EDD

EDD is the acronym for Enhanced Due Diligence.

Enhanced Due Diligence

A more comprehensive and rigorous form of Customer Due Diligence (CDD) that financial institutions must apply to high-risk customers or transactions. EDD is part of the risk-based approach to Know Your Customer (KYC) and Anti-Money Laundering (AML) regulations, which requires financial institutions to take additional measures to mitigate the increased risks associated with certain customers or activities.
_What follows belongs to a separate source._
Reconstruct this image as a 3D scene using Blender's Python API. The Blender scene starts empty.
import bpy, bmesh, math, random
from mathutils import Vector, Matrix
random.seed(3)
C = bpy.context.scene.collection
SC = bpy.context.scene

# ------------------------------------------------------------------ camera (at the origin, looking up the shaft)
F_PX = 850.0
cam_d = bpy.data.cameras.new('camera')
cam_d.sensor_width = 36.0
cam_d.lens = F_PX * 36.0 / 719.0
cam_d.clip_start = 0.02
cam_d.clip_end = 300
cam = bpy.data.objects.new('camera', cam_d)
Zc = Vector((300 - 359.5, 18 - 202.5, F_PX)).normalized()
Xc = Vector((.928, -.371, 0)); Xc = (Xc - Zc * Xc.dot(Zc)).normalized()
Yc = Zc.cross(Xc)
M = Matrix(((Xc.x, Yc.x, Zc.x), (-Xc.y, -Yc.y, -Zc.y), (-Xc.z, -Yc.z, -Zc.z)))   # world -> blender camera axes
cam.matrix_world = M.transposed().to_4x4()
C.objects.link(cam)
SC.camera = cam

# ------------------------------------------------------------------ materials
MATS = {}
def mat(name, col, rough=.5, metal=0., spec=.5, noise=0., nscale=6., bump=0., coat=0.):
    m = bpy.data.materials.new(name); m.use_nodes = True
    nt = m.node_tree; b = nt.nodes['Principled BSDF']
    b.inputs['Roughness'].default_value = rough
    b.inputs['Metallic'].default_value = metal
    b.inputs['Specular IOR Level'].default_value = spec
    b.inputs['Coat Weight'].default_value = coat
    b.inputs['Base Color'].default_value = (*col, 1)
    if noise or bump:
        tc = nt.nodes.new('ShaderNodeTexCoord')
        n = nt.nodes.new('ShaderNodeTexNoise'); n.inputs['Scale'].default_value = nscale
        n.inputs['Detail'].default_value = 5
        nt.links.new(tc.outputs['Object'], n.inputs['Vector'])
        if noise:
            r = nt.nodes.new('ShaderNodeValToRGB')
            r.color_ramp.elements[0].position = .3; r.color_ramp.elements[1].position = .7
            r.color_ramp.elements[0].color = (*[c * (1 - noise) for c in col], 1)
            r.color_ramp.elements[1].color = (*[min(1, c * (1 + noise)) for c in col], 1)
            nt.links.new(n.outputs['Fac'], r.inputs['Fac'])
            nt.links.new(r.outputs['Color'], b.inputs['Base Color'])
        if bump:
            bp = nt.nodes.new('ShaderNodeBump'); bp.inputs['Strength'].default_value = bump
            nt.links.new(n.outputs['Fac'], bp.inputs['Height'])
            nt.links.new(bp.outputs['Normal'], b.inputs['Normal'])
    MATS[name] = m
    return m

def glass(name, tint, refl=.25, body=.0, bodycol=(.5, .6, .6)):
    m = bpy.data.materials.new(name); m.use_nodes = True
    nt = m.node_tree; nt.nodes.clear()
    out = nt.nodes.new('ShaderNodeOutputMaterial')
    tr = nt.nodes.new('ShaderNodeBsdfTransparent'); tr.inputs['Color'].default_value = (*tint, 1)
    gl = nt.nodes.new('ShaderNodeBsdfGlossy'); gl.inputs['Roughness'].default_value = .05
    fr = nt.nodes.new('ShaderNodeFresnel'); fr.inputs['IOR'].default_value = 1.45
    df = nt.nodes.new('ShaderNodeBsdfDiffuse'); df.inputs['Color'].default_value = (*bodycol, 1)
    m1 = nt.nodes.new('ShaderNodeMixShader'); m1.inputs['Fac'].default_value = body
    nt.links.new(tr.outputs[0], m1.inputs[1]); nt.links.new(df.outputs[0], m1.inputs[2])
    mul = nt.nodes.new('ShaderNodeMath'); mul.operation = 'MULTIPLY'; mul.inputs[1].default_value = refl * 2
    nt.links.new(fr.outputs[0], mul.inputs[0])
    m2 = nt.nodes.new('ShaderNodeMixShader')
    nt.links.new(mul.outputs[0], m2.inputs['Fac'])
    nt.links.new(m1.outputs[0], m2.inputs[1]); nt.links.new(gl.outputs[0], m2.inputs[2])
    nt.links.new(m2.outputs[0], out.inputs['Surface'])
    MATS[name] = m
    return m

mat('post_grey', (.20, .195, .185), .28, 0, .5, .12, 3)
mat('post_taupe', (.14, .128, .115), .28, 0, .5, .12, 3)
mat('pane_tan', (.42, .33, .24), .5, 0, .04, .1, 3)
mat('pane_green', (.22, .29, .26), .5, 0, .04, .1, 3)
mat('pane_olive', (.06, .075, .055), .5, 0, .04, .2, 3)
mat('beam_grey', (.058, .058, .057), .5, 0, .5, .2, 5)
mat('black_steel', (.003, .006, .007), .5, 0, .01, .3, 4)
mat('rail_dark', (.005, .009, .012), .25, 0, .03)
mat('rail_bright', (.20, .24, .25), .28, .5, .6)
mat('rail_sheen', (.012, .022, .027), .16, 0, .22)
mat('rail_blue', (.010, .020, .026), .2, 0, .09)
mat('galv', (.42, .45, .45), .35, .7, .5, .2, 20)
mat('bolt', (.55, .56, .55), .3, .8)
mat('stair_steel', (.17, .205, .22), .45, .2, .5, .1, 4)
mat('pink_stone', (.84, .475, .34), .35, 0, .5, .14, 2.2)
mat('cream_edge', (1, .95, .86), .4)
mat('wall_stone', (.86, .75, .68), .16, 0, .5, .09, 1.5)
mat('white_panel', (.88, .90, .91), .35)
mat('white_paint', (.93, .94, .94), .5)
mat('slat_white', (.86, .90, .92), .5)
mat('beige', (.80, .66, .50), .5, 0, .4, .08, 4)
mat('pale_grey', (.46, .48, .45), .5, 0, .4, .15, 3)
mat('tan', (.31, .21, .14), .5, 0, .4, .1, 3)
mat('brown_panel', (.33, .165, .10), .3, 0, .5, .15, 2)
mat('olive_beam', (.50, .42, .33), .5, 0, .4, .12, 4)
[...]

Financial institutions must conduct EDD when dealing with customers or transactions that present a higher risk of money laundering, terrorist financing, or other financial crimes. This may include:

  1. Politically Exposed Persons (PEPs): Individuals who are or have been entrusted with prominent public functions, as well as their family members and close associates.
  2. High-risk industries: Customers involved in industries that are more susceptible to financial crimes, such as casinos, precious metals dealers, or money services businesses.
  3. High-risk jurisdictions: Customers or transactions involving countries that have weak AML/CFT regulations, high levels of corruption, or are subject to international sanctions.
  4. Complex or unusual transactions: Transactions that lack a clear economic purpose, involve shell companies, or have a pattern that is inconsistent with the customer’s profile.

EDD measures may include:

  1. Obtaining additional information about the customer’s identity, source of wealth, and business activities.
  2. Verifying the customer’s identity using more reliable and independent sources of information.
  3. Conducting enhanced background checks, including searches of public records and adverse media reports.
  4. Obtaining approval from senior management before establishing or continuing the business relationship.
  5. Conducting more frequent and intensive monitoring of the customer’s transactions.

The specific EDD measures applied may vary depending on the jurisdiction, the financial institution’s internal policies, and the nature of the risks associated with the customer or transaction. Financial institutions must document their EDD procedures and be able to demonstrate to regulators that they have taken appropriate steps to mitigate the identified risks.

Failure to conduct adequate EDD can result in significant legal and reputational risks for financial institutions, including fines, penalties, and damage to their reputation. Therefore, it is crucial for financial institutions to have robust EDD processes in place and to ensure that their staff are properly trained to identify and manage high-risk customers and transactions.